Given exercise: Every line from the beginning of the records below up to the one holding "from mathutils import Matrix, Vector" should be quoted exactly; leave out the rest.

Input:
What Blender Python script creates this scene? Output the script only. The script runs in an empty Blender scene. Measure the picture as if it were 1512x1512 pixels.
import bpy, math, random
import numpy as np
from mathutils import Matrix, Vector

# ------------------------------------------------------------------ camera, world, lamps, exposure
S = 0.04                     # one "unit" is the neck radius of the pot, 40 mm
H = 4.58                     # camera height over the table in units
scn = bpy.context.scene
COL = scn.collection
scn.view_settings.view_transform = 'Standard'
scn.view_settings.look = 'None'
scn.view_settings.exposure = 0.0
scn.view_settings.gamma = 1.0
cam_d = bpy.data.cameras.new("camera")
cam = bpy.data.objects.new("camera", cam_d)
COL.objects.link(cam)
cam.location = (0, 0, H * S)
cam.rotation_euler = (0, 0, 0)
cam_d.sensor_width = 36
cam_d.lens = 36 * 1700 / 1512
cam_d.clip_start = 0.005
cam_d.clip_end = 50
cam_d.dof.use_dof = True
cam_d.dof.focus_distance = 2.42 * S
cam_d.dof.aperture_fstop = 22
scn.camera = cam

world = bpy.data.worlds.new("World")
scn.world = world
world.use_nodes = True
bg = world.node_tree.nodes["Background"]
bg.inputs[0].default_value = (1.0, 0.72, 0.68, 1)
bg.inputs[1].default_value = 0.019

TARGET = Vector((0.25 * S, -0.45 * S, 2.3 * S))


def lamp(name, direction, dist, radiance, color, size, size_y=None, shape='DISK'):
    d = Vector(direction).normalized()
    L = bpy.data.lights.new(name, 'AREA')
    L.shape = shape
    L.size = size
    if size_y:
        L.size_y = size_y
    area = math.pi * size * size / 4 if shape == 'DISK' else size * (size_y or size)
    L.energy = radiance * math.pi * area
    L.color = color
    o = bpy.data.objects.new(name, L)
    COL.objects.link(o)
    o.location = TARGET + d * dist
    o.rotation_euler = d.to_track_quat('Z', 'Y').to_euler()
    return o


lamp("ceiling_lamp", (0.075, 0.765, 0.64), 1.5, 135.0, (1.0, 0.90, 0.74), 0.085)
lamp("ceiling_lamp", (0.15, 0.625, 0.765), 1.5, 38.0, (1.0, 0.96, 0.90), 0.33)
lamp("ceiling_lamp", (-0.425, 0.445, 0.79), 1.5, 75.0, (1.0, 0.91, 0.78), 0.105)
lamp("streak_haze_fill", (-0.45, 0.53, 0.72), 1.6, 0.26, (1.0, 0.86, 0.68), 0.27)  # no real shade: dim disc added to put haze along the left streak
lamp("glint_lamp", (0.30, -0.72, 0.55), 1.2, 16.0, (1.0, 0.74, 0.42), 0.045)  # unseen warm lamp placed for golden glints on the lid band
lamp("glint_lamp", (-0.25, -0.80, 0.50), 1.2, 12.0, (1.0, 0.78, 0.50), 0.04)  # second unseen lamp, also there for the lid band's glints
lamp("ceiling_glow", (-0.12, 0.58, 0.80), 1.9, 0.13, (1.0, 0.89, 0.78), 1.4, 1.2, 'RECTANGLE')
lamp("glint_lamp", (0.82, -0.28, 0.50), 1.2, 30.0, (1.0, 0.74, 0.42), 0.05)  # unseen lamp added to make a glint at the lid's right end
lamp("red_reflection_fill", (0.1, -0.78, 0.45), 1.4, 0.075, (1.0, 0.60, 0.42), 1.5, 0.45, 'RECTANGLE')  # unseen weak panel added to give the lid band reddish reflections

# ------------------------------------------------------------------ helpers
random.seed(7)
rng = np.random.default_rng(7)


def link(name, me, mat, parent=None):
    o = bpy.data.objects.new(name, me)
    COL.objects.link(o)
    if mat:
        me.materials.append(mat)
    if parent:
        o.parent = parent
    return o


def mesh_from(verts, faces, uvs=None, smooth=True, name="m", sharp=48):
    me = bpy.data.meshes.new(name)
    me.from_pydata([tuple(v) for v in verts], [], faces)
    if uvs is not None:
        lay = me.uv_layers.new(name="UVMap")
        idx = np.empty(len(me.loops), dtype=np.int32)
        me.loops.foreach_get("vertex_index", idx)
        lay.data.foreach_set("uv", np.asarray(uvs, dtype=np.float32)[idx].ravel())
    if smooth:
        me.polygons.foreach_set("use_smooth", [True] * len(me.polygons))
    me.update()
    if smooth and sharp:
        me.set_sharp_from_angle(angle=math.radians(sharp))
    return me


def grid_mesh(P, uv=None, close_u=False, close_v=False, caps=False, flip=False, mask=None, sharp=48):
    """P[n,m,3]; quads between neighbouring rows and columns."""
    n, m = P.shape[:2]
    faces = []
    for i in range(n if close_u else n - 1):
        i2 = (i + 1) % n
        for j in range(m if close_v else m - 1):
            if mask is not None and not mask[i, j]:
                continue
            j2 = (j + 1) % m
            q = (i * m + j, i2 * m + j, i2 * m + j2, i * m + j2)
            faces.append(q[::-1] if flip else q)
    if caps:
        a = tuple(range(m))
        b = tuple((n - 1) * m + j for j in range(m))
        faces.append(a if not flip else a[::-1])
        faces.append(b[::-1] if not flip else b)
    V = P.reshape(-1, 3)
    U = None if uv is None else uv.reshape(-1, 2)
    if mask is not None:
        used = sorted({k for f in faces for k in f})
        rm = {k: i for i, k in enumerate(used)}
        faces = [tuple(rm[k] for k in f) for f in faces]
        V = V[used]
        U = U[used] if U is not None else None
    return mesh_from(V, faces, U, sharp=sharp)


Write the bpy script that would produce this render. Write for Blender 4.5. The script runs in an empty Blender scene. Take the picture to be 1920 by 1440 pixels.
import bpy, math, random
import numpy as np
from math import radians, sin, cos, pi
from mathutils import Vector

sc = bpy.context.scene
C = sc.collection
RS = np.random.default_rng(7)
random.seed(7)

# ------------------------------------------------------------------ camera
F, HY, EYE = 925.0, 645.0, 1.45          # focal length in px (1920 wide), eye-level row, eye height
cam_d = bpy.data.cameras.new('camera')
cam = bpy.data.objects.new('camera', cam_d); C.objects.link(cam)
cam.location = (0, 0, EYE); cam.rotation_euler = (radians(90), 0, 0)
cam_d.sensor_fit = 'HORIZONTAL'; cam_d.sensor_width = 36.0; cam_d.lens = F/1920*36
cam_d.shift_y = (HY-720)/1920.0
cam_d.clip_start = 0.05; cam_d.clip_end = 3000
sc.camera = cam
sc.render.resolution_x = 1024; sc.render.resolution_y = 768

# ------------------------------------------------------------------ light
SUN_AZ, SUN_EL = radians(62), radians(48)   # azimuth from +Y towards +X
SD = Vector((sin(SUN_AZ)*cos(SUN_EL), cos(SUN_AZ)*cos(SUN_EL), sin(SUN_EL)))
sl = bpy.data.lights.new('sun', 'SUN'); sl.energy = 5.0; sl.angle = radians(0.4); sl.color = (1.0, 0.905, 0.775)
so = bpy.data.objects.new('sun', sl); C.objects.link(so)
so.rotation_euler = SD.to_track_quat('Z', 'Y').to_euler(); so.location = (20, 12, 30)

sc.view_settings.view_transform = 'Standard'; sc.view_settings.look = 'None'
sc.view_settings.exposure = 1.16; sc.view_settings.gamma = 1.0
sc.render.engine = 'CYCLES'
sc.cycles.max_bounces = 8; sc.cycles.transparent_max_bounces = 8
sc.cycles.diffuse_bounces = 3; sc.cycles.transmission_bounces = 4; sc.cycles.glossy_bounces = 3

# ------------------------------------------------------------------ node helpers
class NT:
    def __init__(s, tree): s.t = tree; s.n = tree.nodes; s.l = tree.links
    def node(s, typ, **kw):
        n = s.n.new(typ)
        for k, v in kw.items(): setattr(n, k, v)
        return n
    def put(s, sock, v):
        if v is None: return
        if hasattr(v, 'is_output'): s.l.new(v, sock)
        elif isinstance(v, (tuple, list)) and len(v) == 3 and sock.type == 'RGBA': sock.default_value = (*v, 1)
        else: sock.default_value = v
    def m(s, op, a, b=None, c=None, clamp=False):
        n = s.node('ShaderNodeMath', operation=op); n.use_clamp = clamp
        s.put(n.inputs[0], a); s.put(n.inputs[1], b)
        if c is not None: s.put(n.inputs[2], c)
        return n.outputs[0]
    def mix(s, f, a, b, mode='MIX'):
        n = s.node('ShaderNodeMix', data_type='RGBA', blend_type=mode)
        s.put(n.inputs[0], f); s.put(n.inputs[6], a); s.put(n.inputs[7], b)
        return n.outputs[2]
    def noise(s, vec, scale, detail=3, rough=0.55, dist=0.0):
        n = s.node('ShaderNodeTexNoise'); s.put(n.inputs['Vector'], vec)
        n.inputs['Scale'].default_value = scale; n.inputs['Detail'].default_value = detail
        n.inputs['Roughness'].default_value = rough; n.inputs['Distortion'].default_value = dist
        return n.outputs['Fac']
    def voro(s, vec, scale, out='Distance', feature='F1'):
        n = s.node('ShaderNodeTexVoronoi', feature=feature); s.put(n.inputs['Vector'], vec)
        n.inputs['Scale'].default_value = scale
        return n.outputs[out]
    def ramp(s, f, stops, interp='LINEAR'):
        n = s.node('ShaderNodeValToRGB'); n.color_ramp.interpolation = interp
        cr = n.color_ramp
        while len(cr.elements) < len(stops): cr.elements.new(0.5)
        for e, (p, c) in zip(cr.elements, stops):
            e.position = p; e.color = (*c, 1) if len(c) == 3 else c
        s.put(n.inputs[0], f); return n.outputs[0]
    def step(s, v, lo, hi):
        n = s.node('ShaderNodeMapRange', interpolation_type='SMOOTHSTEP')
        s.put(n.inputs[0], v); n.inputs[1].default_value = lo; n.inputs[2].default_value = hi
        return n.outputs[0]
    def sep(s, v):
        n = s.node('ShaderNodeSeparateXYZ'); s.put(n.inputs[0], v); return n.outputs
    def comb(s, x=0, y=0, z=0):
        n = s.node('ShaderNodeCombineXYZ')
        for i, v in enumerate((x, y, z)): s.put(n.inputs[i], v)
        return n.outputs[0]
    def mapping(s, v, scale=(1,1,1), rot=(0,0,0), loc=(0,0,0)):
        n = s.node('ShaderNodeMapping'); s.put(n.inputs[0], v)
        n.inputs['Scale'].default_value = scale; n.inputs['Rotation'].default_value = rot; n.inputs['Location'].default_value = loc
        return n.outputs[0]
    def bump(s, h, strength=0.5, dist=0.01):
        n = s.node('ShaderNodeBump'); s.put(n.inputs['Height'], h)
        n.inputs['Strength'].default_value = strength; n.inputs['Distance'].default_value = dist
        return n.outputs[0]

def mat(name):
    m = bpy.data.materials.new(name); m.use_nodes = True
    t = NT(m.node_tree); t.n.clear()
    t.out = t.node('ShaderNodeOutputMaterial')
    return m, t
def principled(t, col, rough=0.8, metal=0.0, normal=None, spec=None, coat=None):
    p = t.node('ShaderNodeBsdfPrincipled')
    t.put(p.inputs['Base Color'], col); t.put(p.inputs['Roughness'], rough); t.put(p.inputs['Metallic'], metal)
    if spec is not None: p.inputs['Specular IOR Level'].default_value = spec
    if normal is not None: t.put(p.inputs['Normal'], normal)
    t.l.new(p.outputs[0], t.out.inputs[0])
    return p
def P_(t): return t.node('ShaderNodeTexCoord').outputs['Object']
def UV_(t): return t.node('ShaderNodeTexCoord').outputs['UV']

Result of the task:
What Blender Python script creates this scene? Output the script only. The script runs in an empty Blender scene. Measure the picture as if it were 1512x1512 pixels.
import bpy, math, random
import numpy as np
from mathutils import Matrix, Vector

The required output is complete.